**EXERCISE DIRECTIONS**
Check the listing below for lines with the word "picture" and say how many there are, with nothing but the number.

**STORED ROWS**
• • • • •

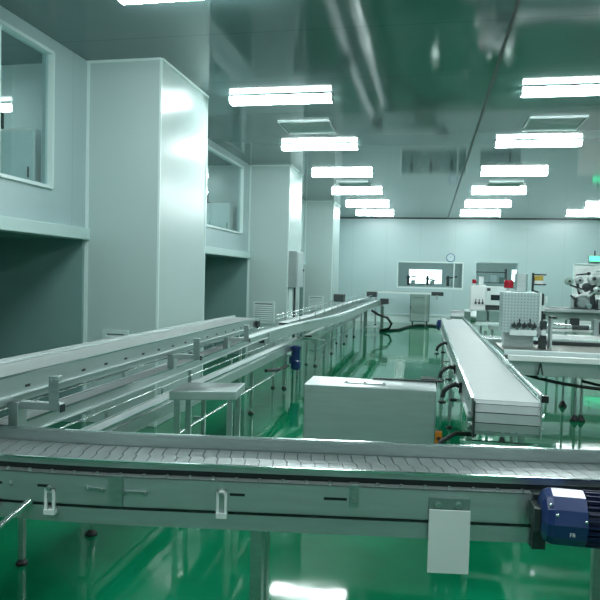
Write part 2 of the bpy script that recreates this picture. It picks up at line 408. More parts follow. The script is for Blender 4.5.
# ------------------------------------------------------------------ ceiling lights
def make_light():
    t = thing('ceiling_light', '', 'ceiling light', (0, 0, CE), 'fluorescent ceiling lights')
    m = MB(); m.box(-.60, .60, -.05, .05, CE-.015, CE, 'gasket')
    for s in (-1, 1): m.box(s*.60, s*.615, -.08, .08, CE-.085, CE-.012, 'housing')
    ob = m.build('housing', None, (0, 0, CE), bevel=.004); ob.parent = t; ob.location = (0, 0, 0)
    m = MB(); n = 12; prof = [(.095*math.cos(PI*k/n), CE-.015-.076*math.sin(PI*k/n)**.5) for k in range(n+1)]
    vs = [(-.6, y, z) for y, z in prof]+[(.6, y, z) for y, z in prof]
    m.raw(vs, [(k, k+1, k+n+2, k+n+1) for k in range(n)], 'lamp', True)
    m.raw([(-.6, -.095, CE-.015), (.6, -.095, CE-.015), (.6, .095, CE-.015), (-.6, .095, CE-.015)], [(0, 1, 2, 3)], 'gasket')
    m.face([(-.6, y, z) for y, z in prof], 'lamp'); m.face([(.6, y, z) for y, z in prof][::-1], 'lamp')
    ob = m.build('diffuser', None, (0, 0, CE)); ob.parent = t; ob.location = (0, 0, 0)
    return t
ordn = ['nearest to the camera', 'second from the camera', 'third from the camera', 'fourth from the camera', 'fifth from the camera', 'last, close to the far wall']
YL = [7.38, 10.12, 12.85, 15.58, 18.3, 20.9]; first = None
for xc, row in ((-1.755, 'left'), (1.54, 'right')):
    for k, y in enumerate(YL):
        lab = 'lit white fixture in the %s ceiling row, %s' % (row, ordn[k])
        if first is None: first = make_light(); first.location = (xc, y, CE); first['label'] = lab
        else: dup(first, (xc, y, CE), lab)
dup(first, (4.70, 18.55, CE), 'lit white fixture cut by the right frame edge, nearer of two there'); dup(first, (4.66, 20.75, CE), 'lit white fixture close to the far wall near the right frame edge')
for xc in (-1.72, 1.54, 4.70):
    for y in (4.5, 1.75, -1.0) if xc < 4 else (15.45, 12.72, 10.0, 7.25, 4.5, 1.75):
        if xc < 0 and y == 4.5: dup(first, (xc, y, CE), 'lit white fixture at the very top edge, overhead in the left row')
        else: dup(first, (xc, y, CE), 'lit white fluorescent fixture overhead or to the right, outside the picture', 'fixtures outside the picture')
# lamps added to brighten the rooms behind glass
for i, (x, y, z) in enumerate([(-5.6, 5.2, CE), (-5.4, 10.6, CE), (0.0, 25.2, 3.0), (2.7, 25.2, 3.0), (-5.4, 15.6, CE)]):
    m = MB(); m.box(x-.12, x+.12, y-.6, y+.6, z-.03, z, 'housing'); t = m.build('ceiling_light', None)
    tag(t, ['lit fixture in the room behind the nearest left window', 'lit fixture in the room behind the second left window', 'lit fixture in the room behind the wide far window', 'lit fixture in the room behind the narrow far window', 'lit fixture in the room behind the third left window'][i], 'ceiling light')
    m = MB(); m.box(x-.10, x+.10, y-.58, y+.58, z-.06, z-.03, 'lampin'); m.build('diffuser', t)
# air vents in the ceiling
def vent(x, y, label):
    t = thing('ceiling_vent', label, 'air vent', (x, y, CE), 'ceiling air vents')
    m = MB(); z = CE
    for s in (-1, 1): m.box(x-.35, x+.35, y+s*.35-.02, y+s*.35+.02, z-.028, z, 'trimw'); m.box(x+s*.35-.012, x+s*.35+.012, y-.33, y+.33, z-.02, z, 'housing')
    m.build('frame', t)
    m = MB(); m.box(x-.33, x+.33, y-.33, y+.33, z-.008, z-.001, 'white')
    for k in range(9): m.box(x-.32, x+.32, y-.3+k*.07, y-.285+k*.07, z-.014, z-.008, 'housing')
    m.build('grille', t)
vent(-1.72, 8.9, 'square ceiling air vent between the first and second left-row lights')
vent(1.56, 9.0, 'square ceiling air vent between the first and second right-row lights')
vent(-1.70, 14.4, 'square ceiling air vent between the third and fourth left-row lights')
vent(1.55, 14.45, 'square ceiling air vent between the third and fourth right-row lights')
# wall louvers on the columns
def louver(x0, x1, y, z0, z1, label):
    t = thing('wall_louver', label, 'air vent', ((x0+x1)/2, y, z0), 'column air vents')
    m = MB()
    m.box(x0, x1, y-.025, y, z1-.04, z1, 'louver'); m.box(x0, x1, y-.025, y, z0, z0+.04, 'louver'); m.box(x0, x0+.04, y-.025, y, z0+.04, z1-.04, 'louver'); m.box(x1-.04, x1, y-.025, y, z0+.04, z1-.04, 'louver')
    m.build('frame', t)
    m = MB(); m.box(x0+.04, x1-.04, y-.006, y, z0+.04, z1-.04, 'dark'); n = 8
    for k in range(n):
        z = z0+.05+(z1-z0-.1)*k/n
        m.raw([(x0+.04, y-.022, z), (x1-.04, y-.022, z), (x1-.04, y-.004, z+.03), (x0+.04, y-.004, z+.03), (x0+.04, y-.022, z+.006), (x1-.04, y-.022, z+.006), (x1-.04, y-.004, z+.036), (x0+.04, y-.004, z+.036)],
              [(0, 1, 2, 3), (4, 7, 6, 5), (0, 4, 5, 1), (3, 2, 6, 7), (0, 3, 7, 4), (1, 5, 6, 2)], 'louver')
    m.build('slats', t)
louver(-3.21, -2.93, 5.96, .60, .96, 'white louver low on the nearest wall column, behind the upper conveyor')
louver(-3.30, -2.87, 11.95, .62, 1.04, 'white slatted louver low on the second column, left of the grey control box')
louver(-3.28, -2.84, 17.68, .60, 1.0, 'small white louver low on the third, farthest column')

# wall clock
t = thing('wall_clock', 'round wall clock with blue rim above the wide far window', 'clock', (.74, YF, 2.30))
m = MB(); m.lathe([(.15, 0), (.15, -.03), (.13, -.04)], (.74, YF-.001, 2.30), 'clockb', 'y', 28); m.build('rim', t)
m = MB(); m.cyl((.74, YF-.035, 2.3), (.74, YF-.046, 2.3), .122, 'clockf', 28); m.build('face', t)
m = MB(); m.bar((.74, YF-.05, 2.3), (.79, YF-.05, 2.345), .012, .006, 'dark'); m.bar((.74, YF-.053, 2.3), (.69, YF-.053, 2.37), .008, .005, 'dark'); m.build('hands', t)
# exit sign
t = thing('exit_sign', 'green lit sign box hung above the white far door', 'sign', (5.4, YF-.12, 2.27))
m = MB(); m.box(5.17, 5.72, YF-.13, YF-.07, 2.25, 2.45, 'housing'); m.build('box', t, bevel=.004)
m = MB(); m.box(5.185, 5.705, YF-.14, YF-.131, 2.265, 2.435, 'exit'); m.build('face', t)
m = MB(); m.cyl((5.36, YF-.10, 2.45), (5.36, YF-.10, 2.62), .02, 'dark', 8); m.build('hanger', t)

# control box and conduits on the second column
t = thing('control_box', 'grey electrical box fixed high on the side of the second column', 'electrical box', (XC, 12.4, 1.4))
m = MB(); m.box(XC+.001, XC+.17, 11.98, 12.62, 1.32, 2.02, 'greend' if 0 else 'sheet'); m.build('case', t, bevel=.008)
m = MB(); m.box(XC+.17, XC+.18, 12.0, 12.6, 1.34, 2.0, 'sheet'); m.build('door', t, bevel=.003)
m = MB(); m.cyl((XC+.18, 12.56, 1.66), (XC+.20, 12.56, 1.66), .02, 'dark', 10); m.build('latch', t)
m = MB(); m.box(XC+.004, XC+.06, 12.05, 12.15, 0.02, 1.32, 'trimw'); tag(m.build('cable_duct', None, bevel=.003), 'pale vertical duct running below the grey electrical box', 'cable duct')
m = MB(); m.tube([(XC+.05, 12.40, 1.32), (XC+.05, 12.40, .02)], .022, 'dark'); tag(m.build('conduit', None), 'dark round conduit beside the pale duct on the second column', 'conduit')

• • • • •

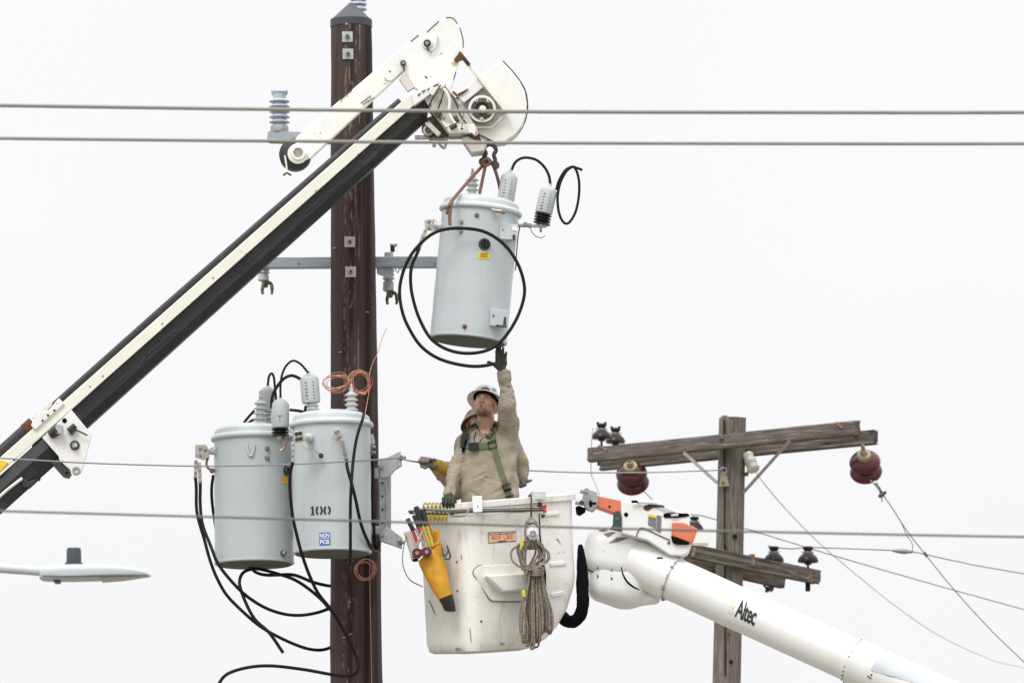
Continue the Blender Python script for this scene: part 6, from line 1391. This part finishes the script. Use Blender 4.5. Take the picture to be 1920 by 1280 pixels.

• • • • •

**EXERCISE OUTPUT**
3